WASHINGTON, D.C. (TIP): Indian American Congresswoman Pramila Jayapal has told colleagues she will not enter the House Democratic leadership race and instead will run for reelection as Congressional Progressive Caucus Chair. Jayapal, the first Indian American woman to serve in the US House of Representatives, announced her decision in a letter to her colleagues Friday after House Speaker Nancy Pelosi stepped down from House leadership, media reported. Democrats are holding their leadership elections Nov 30. “I am writing with humility, intentionality, and excitement to ask for your support to serve a second term as Chair of the Congressional Progressive Caucus,” Jayapal wrote. As Democrats craft their new leadership slate, she wants to make sure that “progressives are given their seat at the table,” Jayapal told CNN. She argued that progressives delivered in the 2022 midterms and with the agenda of the current Congress, and she wants to make sure “that is appreciated and front and center.”

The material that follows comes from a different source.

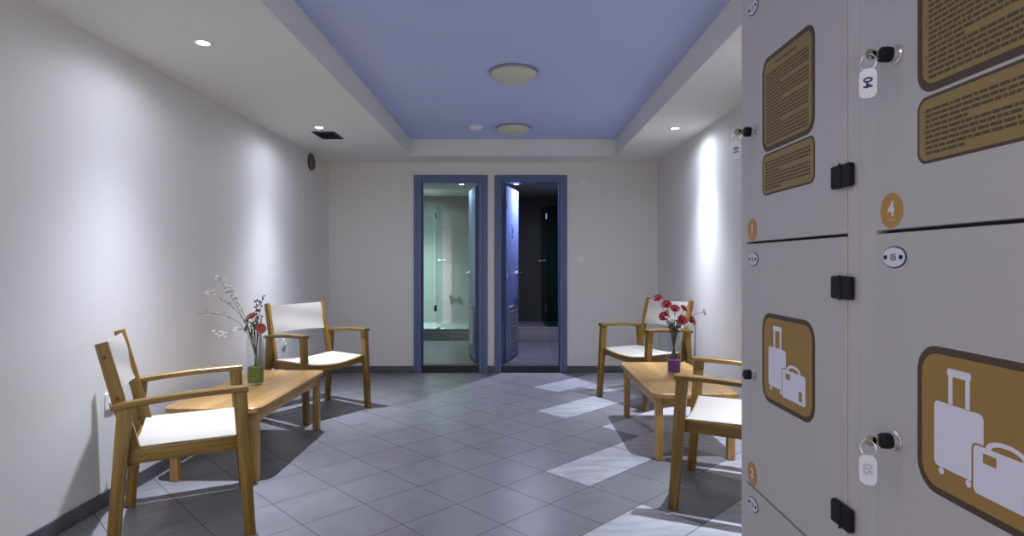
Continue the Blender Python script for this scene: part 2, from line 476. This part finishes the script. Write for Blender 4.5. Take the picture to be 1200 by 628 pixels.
# ------------------------------------------------------------------ lights
def beam_profile(name, n, wide):
    """photometric web of a reflector lamp: a cos^n core over a weak wide spill"""
    t = bpy.data.texts.new(name); ang = list(range(0, 91, 3))
    cd = [max(0, math.cos(R(a))**n+wide*math.cos(R(a))**1.2*max(0, min(1, (90-a)/18))) for a in ang]
    t.write('IESNA:LM-63-2002\nTILT=NONE\n1 -1 1 %d 1 1 2 0 0 0\n1 1 0\n' % len(ang))
    t.write(' '.join('%d' % a for a in ang)+'\n0\n'+' '.join('%.3f' % (1000*c) for c in cd)+'\n')
    return t
ROOM_BEAM = beam_profile('room_reflector', 15, .055)
CUB_BEAM = beam_profile('cubicle_reflector', 5, .02)
SHOWER_BEAM = beam_profile('shower_reflector', 9, .03)
CUB_WIDE = beam_profile('cubicle_wide_reflector', 2.5, .0)
def bulb(loc, watt, col, prof, r, parent):
    l = bpy.data.lights.new('downlight_bulb', 'POINT'); l.energy = watt; l.color = col; l.shadow_soft_size = r
    l.use_nodes = True; nt = l.node_tree; em = nt.nodes['Emission']
    ies = nt.nodes.new('ShaderNodeTexIES'); ies.mode = 'INTERNAL'; ies.ies = prof; ies.inputs['Strength'].default_value = .1
    nt.links.new(ies.outputs['Fac'], em.inputs['Strength'])
    o = bpy.data.objects.new('downlight_bulb', l); COL.objects.link(o); o.parent = parent; o.location = loc
    return o
def downlight(x, y, z, label, watt, col=(.75, .81, 1), prof=ROOM_BEAM, group='recessed ceiling downlights'):
    root = thing('downlight', label, 'ceiling light', (x, y, z), 0, group)
    b = MB(); b.lathe([(.030, -.001), (.030, -.004), (.040, -.006), (.046, -.003), (.046, -.0005), (.030, -.0005)], (0, 0, 0), M['white'], 32)
    b.build('trim_ring', root)
    b = MB(); b.lathe([(.0001, -.0025), (.030, -.0025), (.030, -.0008), (.0001, -.0008)], (0, 0, 0), M['lens'], 32)
    b.build('lens', root)
    bulb((0, 0, -.03), watt, col, prof, .02, root)
    return root
W = 36
downlight(-1.567, 2.97, ZC, 'round lit downlight in white ceiling above the near left chair', W)
downlight(-1.596, 4.83, ZC, 'round lit downlight just beside the dark square ceiling vent', W)
downlight(1.331, 4.86, ZC, 'round lit downlight above the far right chair', W)
downlight(1.331, 2.97, ZC, 'round lit downlight above the near right chair, hidden by lockers', W)
downlight(-1.567, 1.11, ZC, 'unseen downlight added as fill in left ceiling strip near the camera', W)  # out of view, repeats the row spacing; added to lift the front ambient
downlight(-1.567, -.75, ZC, 'unseen downlight added as fill in left ceiling strip behind the camera', W)  # unseen lamp added behind the camera for fill light
downlight(1.331, -.75, ZC, 'unseen downlight added as fill in right ceiling strip behind the camera', W)  # its unseen partner on the right, also added only for fill
downlight(-.71, 8.02, CZ, 'small lit downlight in the left cubicle ceiling, seen under its door head', 8, (.80, 1, .97), CUB_BEAM, 'cubicle downlights')
downlight(-1.44, 8.80, CZ, 'lit downlight over the shower tray behind the pale green glass', 90, (.92, 1, .99), SHOWER_BEAM, 'cubicle downlights')
downlight(-.66, 7.10, CZ, 'lit downlight just inside the left door head', 4, (.80, 1, .97), CUB_WIDE, 'cubicle downlights')
downlight(.035, 8.02, CZ, 'small lit downlight in the right cubicle ceiling, seen under its door head', 3, (.66, .68, 1), CUB_BEAM, 'cubicle downlights')
downlight(.19, 7.10, CZ, 'lit downlight just inside the right door head', 30, (.66, .68, 1), CUB_WIDE, 'cubicle downlights')

def dome(x, y, label):
    root = thing('dome_lamp', label, 'ceiling lamp', (x, y, ZT), 0, 'dome ceiling lamps')
    b = MB(); b.lathe([(.0001, 0), (.158, 0), (.166, -.005), (.165, -.014), (.152, -.018), (.0001, -.018)], (0, 0, 0), M['alu'], 56); b.build('lamp_base', root)
    pr = [(.157, -.013), (.155, -.020), (.143, -.034), (.124, -.048), (.098, -.062), (.066, -.073), (.032, -.080), (.0001, -.082)]
    b = MB(); b.lathe(pr, (0, 0, 0), M['bowl'], 56); b.build('lamp_shade', root)
    for k in range(3):
        a = R(20+120*k); b = MB(); b.blob((.160*math.cos(a), .160*math.sin(a), -.019), .008, M['chrome'], sub=2); b.build('clip', root)
dome(0, 3.96, 'unlit dome ceiling lamp nearest the camera in the lavender recess')
dome(0, 5.58, 'unlit dome ceiling lamp farther back, beside the smoke detector')
root = thing('smoke_detector', 'small round white smoke detector left of the far dome lamp', 'smoke detector', (-.362, 5.55, ZT))
b = MB(); b.lathe([(.0001, 0), (.068, 0), (.068, -.010), (.0001, -.010)], (0, 0, 0), M['white'], 36); b.build('base', root)
b = MB(); b.lathe([(.062, -.010), (.062, -.018), (.052, -.027), (.028, -.033), (.0001, -.034)], (0, 0, 0), M['white'], 36); b.build('cover', root)

# ceiling vent and round wall vent
root = thing('ceiling_vent', 'dark square slatted vent in the left ceiling strip', 'vent', (-1.615, 5.12, ZC))
b = MB()
for bx in ((-.095, .095, -.14, -.125), (-.095, .095, .125, .14), (-.095, -.08, -.125, .125), (.08, .095, -.125, .125)):
    b.box(*bx, -.010, -.0005, M['vent'], .002)
b.build('frame', root)
b = MB(); b.box(-.08, .08, -.125, .125, -.003, -.0005, M['black'])
for k in range(9):
    b.box(-.08, .08, -.009, .009, -.001, .001, M['vent'], 0, Matrix.Translation((0, -.112+.028*k, -.006)) @ Matrix.Rotation(R(20), 4, 'X'))
b.build('slats', root)
root = thing('wall_vent', 'round brown vent cover high on the left wall by the corner', 'vent', (XL, 5.94, 2.232))
b = MB(); b.lathe([(.066, 0), (.085, 0), (.085, .014), (.078, .022), (.066, .018)], (0, 0, 0), M['bronze'], 40, 'X'); b.build('ring', root)
b = MB(); b.lathe([(.0001, .0005), (.066, .0005), (.066, .010), (.045, .014), (.0001, .016)], (0, 0, 0), M['tan'], 40, 'X'); b.build('cover_disc', root)

# switch, sensor cover, sockets
root = thing('light_switch', 'small white light switch on back wall right of the doors', 'light switch', (.735, YB, 1.25))
b = MB(); b.box(-.04, .04, -.010, 0, -.04, .04, M['white'], .003); b.build('plate', root)
b = MB(); b.box(-.024, .024, -.015, -.010, -.03, .03, M['white'], .002); b.build('rocker', root)
b = MB(); b.lathe([(.0001, 0), (.045, 0), (.045, -.008), (.036, -.012), (.0001, -.012)], (.77, YB+.001, 2.12), M['white'], 32, 'Y')
tag(b.build('cover_plate'), 'round white cover plate high on the back wall', 'cover plate')
def socket(y, z, label):
    root = thing('wall_socket', label, 'socket', (XL, y, z), 0, 'wall sockets')
    b = MB(); b.box(0, .011, -.042, .042, -.042, .042, M['white'], .004); b.build('plate', root)
    b = MB(); b.lathe([(.0001, .011), (.021, .011), (.023, .016), (.019, .016), (.018, .0125), (.0001, .0125)], (0, 0, 0), M['white'], 28, 'X')
    for s in (-1, 1): b.lathe([(.0001, .0125), (.003, .0125), (.003, .0135), (.0001, .0135)], (0, s*.0095, 0), M['black'], 10, 'X')
    b.build('receptacle', root)
socket(2.99, .52, 'white wall socket behind the near left chair')
socket(5.24, .51, 'white wall socket behind the far left chair')

# ------------------------------------------------------------------ armchair
def make_chair(label):
    t = thing('armchair', label, 'chair', group='wooden canvas armchairs')
    C = M['chair']
    for s in (1, -1):
        b = MB(); b.beam((.295, s*.302, 0), (.252, s*.299, .648), .034, .046, C, (0, 1, 0), .004, .036, .058); b.build('leg', t)
        b = MB(); b.beam((-.225, s*.302, 0), (-.178, s*.299, .622), .034, .044, C, (0, 1, 0), .004, .036, .056); b.build('leg', t)
        # arm: gently bowed board, wider at the front
        rings = []
        for k in range(13):
            u = k/12; x = -.228+.515*u; z = .624+.032*u+.009*math.sin(math.pi*u); hw = .024+.005*u; th = .0125
            yc = s*.299
            rings.append([(x, yc-hw+.004, z-th), (x, yc+hw-.004, z-th), (x, yc+hw, z-th+.004), (x, yc+hw, z+th-.004),
                          (x, yc+hw-.004, z+th), (x, yc-hw+.004, z+th), (x, yc-hw, z+th-.004), (x, yc-hw, z-th+.004)])
        b = MB(); o1, o2 = rnd.uniform(0, 9), rnd.uniform(0, 9)
        b.loft(rings, C, uvfn=lambda c: (c.x+o1, c.y+c.z+o2)); b.build('armrest', t)
        b = MB(); b.beam((-.192, s*.270, .405), (.262, s*.270, .413), .024, .062, C, (0, 1, 0)); b.build('side_rail', t)
        # back post leaning behind the sling
        b = MB(); b.beam((-.145, s*.267, .400), (-.266, s*.264, .888), .026, .052, C, (0, 1, 0), .004, .026, .046)
        bp = b.build('back_post', t)
        for z, x in ((.655, -.208), (.83, -.252)):
            m = MB(); m.lathe([(.0001, 0), (.006, 0), (.006, s*.003), (.0001, s*.003)], (x, s*.2785, z), M['dark'], 12, 'Y')
            m.build('bolt', bp)
    # dished front rail
    rings = []
    for k in range(17):
        u = k/16*2-1; y = u*.281; z = .424-.034*(1-u*u)
        x = .245
        rings.append([(x-.012, y, z-.026), (x+.012, y, z-.026), (x+.014, y, z-.022), (x+.014, y, z+.018), (x+.010, y, z+.022), (x-.012, y, z+.022)])
    b = MB(); b.loft(rings, C, uvfn=lambda c: (c.y, c.z+c.x)); b.build('front_rail', t)
    b = MB(); b.beam((-.165, -.257, .385), (-.165, .257, .385), .022, .05, C, (1, 0, 0)); b.build('back_rail', t)
    # canvas seat, sagging between the rails
    def sheet(fn, nu, nv, th):
        bm = bmesh.new(); V = [[bm.verts.new(fn(i/nu, j/nv)) for j in range(nv+1)] for i in range(nu+1)]
        for i in range(nu):
            for j in range(nv): bm.faces.new((V[i][j], V[i+1][j], V[i+1][j+1], V[i][j+1]))
        bmesh.ops.recalc_face_normals(bm, faces=bm.faces[:])
        bmesh.ops.solidify(bm, geom=bm.faces[:], thickness=th)
        return bm
    def seat(u, v):
        x = -.155+.405*u; y = (v*2-1)*.276
        return (x, y, .4475-.030*(1-(v*2-1)**2)*(.75+.25*u)+.004*math.cos(u*9)*(1-(v*2-1)**2))
    b = MB(); b.merge(sheet(seat, 16, 16, .004), M['canvas']); b.build('seat_sling', t)
    def back(u, v):
        z = .655+.215*u; y = (v*2-1)*.250
        x = -.185-.248*(z-.60)
        return (x-.020*(1-(v*2-1)**2)+.004*math.sin(u*7+v*3), y, z+.006*(v*2-1)**2*(1 if u > .5 else -1))
    b = MB(); b.merge(sheet(back, 10, 18, .005), M['canvas']); b.build('back_sling', t)
    return t
ch = make_chair('wooden canvas armchair beside the near left wall, turned side-on to the camera')
ch.location = (-1.585, 2.785, 0); ch.rotation_euler = (0, 0, R(27))
dup(ch, (-1.635, 4.85, 0), R(-34), 'wooden canvas armchair at the far end of the left table')
dup(ch, (1.185, 5.23, 0), R(210), 'wooden canvas armchair at the far end of the right table')
dup(ch, (1.185, 3.065, 0), R(155), 'wooden canvas armchair at right, partly hidden by the lockers')

# ------------------------------------------------------------------ coffee tables
TZ = .42
def make_table(label):
    t = thing('coffee_table', label, 'table', group='low wooden coffee tables')
    Tm = M['table']; hx, hy = .27, .575
    b = MB(); bm = bmesh.new()
    pts = rrect(-hx, hx, -hy, hy, .06, 7)
    lv = [(-.032, .004), (-.028, 0), (-.004, 0), (0, .004)]
    rings = [[bm.verts.new((x*(1-e/hx), y*(1-e/hy), TZ+z)) for x, y in pts] for z, e in lv]
    n = len(pts)
    for a, c in zip(rings, rings[1:]):
        for k in range(n): bm.faces.new((a[k], a[(k+1) % n], c[(k+1) % n], c[k]))
    bm.faces.new(rings[0][::-1]); bm.faces.new(rings[-1])
    b.merge(bm, Tm, None, lambda c: (c.y+3, c.x+.27+5.22)); b.build('tabletop', t)
    for sx in (1, -1):
        for sy in (1, -1):
            b = MB(); b.beam((sx*.222, sy*.515, 0), (sx*.222, sy*.515, TZ-.0325), .046, .046, Tm, (1, 0, 0), .009); b.build('leg', t)
    for sx in (1, -1):
        b = MB(); b.beam((sx*.228, -.49, TZ-.062), (sx*.228, .49, TZ-.062), .022, .056, Tm, (1, 0, 0)); b.build('apron', t)
    for sy in (1, -1):
        b = MB(); b.beam((-.197, sy*.52, TZ-.062), (.197, sy*.52, TZ-.062), .022, .056, Tm, (0, 1, 0)); b.build('apron', t)
    return t
tb = make_table('low honey wood coffee table between the two left chairs'); tb.location = (-1.67, 3.81, 0)
dup(tb, (1.12, 4.16, 0), 0, 'low honey wood coffee table between the two right chairs')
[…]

She also acknowledged the challenges House Democrats face as they become the minority party in January when the control of the chamber passes to the Republicans.
“The next two years are going to be important in a very different way than the last two years were,” Jayapal said in a media interview on Thursday.

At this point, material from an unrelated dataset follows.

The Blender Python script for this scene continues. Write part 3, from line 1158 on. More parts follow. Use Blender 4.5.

“The last two years were about governing, about pushing, about getting the most that we could get,” she wrote. “The next two years are going to be about being an opposition party, which I am extremely good at because I fought on immigrant rights, and I came in 2016 when (Donald) Trump was elected.” First elected in 2016, the lawmaker representing Washington’s 7th Congressional district, has helped progressives become a powerful force in Congress, leveraging their positions to negotiate directly with Pelosi, who had to navigate a narrow House majority, and President Joe Biden, the report stated.

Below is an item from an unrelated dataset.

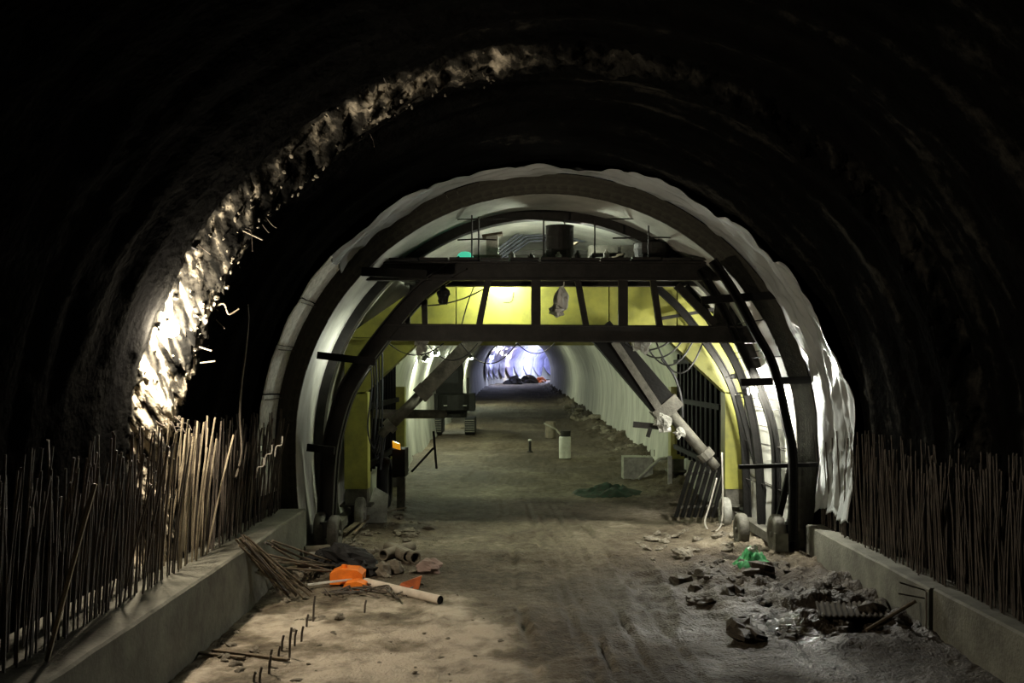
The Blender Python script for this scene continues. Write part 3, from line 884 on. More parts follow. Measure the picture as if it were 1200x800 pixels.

Jayapal was at the forefront of negotiations surrounding the American Rescue Plan and expanding the Child Tax Credit. She pushed to broadly expand the nation’s social safety net, but because negotiations fell apart between Biden and moderate Democratic Sen. Joe Manchin, progressives settled for a smaller but still sweeping health care, tax and climate bill known as the Inflation Reduction Act. Jayapal also led progressives to push the Biden administration on several executive actions to curtail the narrow margins in Congress, including to address student loan debt relief, the report stated. “The CPC showed we could push for the maximum while also being able to land the plane, govern, and execute a deeply popular agenda,” Jayapal wrote. With more than a dozen newly elected House members set to join the caucus, the progressive caucus is set to continue to be influential as Democrats navigate a narrow minority.